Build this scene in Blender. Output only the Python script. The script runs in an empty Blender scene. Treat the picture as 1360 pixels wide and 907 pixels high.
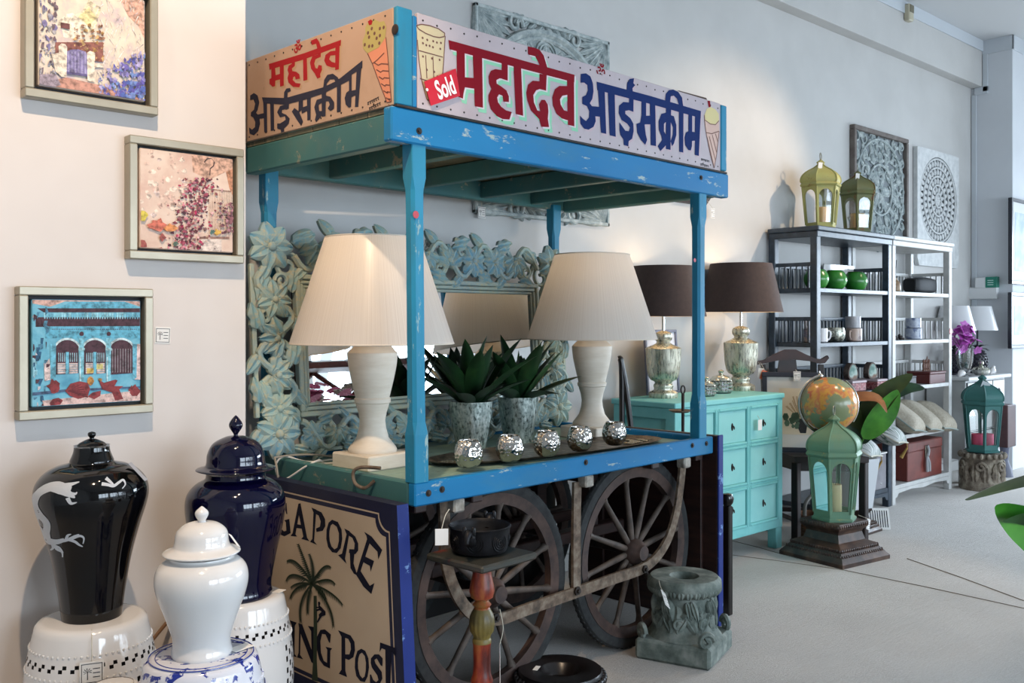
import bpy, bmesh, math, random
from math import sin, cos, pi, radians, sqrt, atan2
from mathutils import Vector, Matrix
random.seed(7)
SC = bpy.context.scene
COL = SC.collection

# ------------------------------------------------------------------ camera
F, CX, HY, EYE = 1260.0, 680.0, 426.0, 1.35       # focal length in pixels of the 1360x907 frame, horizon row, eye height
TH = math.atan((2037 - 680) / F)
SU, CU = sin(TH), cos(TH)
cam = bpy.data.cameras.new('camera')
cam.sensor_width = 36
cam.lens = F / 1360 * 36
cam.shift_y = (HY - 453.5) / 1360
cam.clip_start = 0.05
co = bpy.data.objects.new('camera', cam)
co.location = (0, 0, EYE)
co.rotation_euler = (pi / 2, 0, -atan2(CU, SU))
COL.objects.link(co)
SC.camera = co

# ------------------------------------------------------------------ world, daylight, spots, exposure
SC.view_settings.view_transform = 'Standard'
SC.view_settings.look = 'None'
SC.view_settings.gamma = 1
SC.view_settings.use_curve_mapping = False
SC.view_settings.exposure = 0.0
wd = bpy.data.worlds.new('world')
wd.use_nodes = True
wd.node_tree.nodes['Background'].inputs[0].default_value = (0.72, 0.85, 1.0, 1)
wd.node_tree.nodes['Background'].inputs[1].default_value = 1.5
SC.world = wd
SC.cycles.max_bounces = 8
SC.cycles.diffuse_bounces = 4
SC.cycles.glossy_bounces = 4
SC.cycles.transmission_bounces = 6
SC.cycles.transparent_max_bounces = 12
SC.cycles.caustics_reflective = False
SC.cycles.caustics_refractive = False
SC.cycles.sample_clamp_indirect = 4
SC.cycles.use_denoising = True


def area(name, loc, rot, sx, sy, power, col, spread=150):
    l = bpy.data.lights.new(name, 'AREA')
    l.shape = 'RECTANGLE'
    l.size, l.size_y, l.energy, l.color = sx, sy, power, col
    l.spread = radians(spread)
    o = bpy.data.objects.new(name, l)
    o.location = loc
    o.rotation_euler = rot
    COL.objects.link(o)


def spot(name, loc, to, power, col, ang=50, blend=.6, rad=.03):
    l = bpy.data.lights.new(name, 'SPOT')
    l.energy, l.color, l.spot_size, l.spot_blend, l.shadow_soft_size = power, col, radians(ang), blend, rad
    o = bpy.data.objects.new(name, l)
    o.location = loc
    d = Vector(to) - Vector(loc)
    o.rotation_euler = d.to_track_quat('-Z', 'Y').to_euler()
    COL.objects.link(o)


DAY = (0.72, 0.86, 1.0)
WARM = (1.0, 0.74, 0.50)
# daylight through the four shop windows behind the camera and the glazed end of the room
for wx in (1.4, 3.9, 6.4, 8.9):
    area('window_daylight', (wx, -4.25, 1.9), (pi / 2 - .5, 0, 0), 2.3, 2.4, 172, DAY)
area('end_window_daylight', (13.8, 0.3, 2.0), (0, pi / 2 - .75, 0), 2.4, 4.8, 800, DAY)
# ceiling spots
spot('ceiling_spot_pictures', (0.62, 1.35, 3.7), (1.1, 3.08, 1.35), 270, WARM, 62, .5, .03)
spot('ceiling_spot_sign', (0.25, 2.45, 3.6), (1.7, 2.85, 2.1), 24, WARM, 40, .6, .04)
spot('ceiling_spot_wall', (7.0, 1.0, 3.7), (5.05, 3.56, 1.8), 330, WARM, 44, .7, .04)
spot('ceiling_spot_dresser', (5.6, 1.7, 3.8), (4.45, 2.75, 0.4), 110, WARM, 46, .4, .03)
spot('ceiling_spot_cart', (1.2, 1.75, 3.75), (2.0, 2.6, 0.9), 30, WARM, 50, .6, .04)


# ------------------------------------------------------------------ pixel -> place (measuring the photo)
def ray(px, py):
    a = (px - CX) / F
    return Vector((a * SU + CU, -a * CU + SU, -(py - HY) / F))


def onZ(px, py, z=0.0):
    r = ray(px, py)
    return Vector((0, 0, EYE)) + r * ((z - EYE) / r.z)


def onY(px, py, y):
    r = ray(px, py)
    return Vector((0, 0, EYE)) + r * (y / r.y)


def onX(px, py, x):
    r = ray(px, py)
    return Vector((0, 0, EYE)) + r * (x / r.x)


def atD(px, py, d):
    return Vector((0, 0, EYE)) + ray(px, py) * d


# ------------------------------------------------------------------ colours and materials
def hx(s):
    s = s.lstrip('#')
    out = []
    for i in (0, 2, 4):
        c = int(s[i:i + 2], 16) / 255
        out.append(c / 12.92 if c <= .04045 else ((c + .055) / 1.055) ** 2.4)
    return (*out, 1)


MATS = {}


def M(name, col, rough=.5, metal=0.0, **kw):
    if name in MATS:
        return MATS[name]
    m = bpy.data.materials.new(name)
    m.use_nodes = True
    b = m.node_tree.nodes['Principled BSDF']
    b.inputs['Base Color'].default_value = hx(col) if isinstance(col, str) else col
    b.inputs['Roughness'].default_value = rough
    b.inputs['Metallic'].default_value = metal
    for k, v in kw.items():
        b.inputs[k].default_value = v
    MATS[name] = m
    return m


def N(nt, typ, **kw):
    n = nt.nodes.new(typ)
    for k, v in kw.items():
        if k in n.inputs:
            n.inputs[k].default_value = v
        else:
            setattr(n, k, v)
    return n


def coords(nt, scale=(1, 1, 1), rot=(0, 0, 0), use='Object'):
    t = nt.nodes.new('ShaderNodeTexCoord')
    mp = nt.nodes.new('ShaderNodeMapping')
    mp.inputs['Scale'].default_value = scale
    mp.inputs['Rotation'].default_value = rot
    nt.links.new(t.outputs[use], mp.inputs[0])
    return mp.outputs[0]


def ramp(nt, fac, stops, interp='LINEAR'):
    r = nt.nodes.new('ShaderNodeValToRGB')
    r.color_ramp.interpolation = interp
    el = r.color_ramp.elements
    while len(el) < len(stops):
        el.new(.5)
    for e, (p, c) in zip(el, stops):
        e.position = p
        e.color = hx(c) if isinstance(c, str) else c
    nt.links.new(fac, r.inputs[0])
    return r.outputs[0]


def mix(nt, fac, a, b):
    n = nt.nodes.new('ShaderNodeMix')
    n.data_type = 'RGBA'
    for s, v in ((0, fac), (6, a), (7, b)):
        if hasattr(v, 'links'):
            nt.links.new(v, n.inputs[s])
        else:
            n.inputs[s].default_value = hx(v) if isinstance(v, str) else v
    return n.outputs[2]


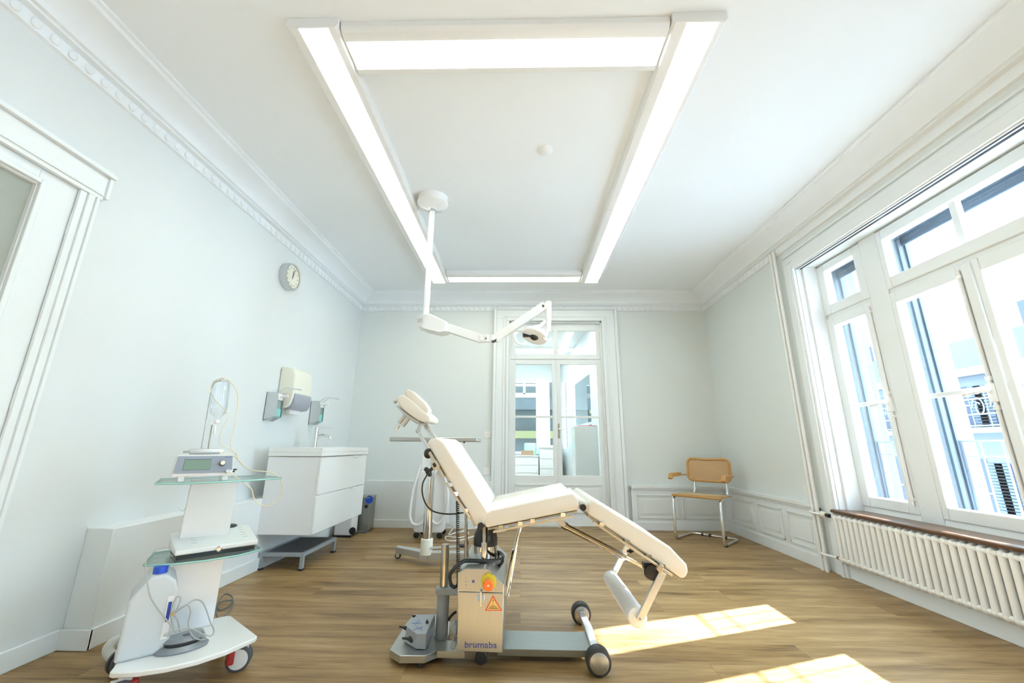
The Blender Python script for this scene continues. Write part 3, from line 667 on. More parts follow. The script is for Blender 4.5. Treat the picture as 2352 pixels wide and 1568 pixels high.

● Instructions for the task: Reproduce all of the data exactly; the pictures do not belong in the copy.

● Answer to the problem:
Build this scene in Blender. Output only the Python script. The script runs in an empty Blender scene. Treat the picture as 1360 pixels wide and 907 pixels high.
import bpy, bmesh, math, random
from math import sin, cos, pi, radians, sqrt, atan2
from mathutils import Vector, Matrix
random.seed(7)
SC = bpy.context.scene
COL = SC.collection

# ------------------------------------------------------------------ camera
F, CX, HY, EYE = 1260.0, 680.0, 426.0, 1.35       # focal length in pixels of the 1360x907 frame, horizon row, eye height
TH = math.atan((2037 - 680) / F)
SU, CU = sin(TH), cos(TH)
cam = bpy.data.cameras.new('camera')
cam.sensor_width = 36
cam.lens = F / 1360 * 36
cam.shift_y = (HY - 453.5) / 1360
cam.clip_start = 0.05
co = bpy.data.objects.new('camera', cam)
co.location = (0, 0, EYE)
co.rotation_euler = (pi / 2, 0, -atan2(CU, SU))
COL.objects.link(co)
SC.camera = co

# ------------------------------------------------------------------ world, daylight, spots, exposure
SC.view_settings.view_transform = 'Standard'
SC.view_settings.look = 'None'
SC.view_settings.gamma = 1
SC.view_settings.use_curve_mapping = False
SC.view_settings.exposure = 0.0
wd = bpy.data.worlds.new('world')
wd.use_nodes = True
wd.node_tree.nodes['Background'].inputs[0].default_value = (0.72, 0.85, 1.0, 1)
wd.node_tree.nodes['Background'].inputs[1].default_value = 1.5
SC.world = wd
SC.cycles.max_bounces = 8
SC.cycles.diffuse_bounces = 4
SC.cycles.glossy_bounces = 4
SC.cycles.transmission_bounces = 6
SC.cycles.transparent_max_bounces = 12
SC.cycles.caustics_reflective = False
SC.cycles.caustics_refractive = False
SC.cycles.sample_clamp_indirect = 4
SC.cycles.use_denoising = True


def area(name, loc, rot, sx, sy, power, col, spread=150):
    l = bpy.data.lights.new(name, 'AREA')
    l.shape = 'RECTANGLE'
    l.size, l.size_y, l.energy, l.color = sx, sy, power, col
    l.spread = radians(spread)
    o = bpy.data.objects.new(name, l)
    o.location = loc
    o.rotation_euler = rot
    COL.objects.link(o)


def spot(name, loc, to, power, col, ang=50, blend=.6, rad=.03):
    l = bpy.data.lights.new(name, 'SPOT')
    l.energy, l.color, l.spot_size, l.spot_blend, l.shadow_soft_size = power, col, radians(ang), blend, rad
    o = bpy.data.objects.new(name, l)
    o.location = loc
    d = Vector(to) - Vector(loc)
    o.rotation_euler = d.to_track_quat('-Z', 'Y').to_euler()
    COL.objects.link(o)


DAY = (0.72, 0.86, 1.0)
WARM = (1.0, 0.74, 0.50)
# daylight through the four shop windows behind the camera and the glazed end of the room
for wx in (1.4, 3.9, 6.4, 8.9):
    area('window_daylight', (wx, -4.25, 1.9), (pi / 2 - .5, 0, 0), 2.3, 2.4, 172, DAY)
area('end_window_daylight', (13.8, 0.3, 2.0), (0, pi / 2 - .75, 0), 2.4, 4.8, 800, DAY)
# ceiling spots
spot('ceiling_spot_pictures', (0.62, 1.35, 3.7), (1.1, 3.08, 1.35), 270, WARM, 62, .5, .03)
spot('ceiling_spot_sign', (0.25, 2.45, 3.6), (1.7, 2.85, 2.1), 24, WARM, 40, .6, .04)
spot('ceiling_spot_wall', (7.0, 1.0, 3.7), (5.05, 3.56, 1.8), 330, WARM, 44, .7, .04)
spot('ceiling_spot_dresser', (5.6, 1.7, 3.8), (4.45, 2.75, 0.4), 110, WARM, 46, .4, .03)
spot('ceiling_spot_cart', (1.2, 1.75, 3.75), (2.0, 2.6, 0.9), 30, WARM, 50, .6, .04)


# ------------------------------------------------------------------ pixel -> place (measuring the photo)
def ray(px, py):
    a = (px - CX) / F
    return Vector((a * SU + CU, -a * CU + SU, -(py - HY) / F))


def onZ(px, py, z=0.0):
    r = ray(px, py)
    return Vector((0, 0, EYE)) + r * ((z - EYE) / r.z)


def onY(px, py, y):
    r = ray(px, py)
    return Vector((0, 0, EYE)) + r * (y / r.y)


def onX(px, py, x):
    r = ray(px, py)
    return Vector((0, 0, EYE)) + r * (x / r.x)


def atD(px, py, d):
    return Vector((0, 0, EYE)) + ray(px, py) * d


# ------------------------------------------------------------------ colours and materials
def hx(s):
    s = s.lstrip('#')
    out = []
    for i in (0, 2, 4):
        c = int(s[i:i + 2], 16) / 255
        out.append(c / 12.92 if c <= .04045 else ((c + .055) / 1.055) ** 2.4)
    return (*out, 1)


MATS = {}


def M(name, col, rough=.5, metal=0.0, **kw):
    if name in MATS:
        return MATS[name]
    m = bpy.data.materials.new(name)
    m.use_nodes = True
    b = m.node_tree.nodes['Principled BSDF']
    b.inputs['Base Color'].default_value = hx(col) if isinstance(col, str) else col
    b.inputs['Roughness'].default_value = rough
    b.inputs['Metallic'].default_value = metal
    for k, v in kw.items():
        b.inputs[k].default_value = v
    MATS[name] = m
    return m


def N(nt, typ, **kw):
    n = nt.nodes.new(typ)
    for k, v in kw.items():
        if k in n.inputs:
            n.inputs[k].default_value = v
        else:
            setattr(n, k, v)
    return n


def coords(nt, scale=(1, 1, 1), rot=(0, 0, 0), use='Object'):
    t = nt.nodes.new('ShaderNodeTexCoord')
    mp = nt.nodes.new('ShaderNodeMapping')
    mp.inputs['Scale'].default_value = scale
    mp.inputs['Rotation'].default_value = rot
    nt.links.new(t.outputs[use], mp.inputs[0])
    return mp.outputs[0]


def ramp(nt, fac, stops, interp='LINEAR'):
    r = nt.nodes.new('ShaderNodeValToRGB')
    r.color_ramp.interpolation = interp
    el = r.color_ramp.elements
    while len(el) < len(stops):
        el.new(.5)
    for e, (p, c) in zip(el, stops):
        e.position = p
        e.color = hx(c) if isinstance(c, str) else c
    nt.links.new(fac, r.inputs[0])
    return r.outputs[0]


def mix(nt, fac, a, b):
    n = nt.nodes.new('ShaderNodeMix')
    n.data_type = 'RGBA'
    for s, v in ((0, fac), (6, a), (7, b)):
        if hasattr(v, 'links'):
            nt.links.new(v, n.inputs[s])
        else:
            n.inputs[s].default_value = hx(v) if isinstance(v, str) else v
    return n.outputs[2]


The Blender Python script for this scene continues. Write part 3, from line 667 on. More parts follow. The script is for Blender 4.5. Treat the picture as 2352 pixels wide and 1568 pixels high.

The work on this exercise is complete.